佐藤天彦は9時に遠征先のホテルで目を覚まし、身支度を整えてからタクシーで関西将棋会館に向かった。全身黒色のコーディネートで、フリルのついたシャツを着用。胸ポケットには白のハンカチーフを差した。
菅井竜也は8時半に起きて9時にホテルを出た。コンビニエンスストアで飲料などを調達し、9時15分に徒歩で会館入りした。他の棋士よりかなり早いが、30分前には対局室で気息を整える。ブルーのスラックスに白の長袖のワイシャツという装い。2人ともノーネクタイで暑さをしのいでいた。

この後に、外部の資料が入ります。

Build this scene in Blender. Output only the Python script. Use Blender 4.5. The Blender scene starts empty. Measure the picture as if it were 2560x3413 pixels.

歴代永世名人の掛け軸を背にした上座の佐藤が駒箱を開け、飴色の駒を盤上に散らした。2021年9月3日午前10時、関西将棋会館「御上段の間」。第80期A級順位戦3回戦の長い1日が始まろうとしていた。
順位戦は名人戦につながる重要な棋戦だ。
A級には頂点を極めた10人が集っており、9回戦で行われる。ここまで両者とも1勝1敗で迎えた一局だった。
「この勝敗で挑戦か残留か、リーグで当面目指すものが変わってきます。またA級の成績は普段の精神状態にも影響を与えます。降級の危機があると、思考の伸びやかさが失われてくる」と佐藤は言う。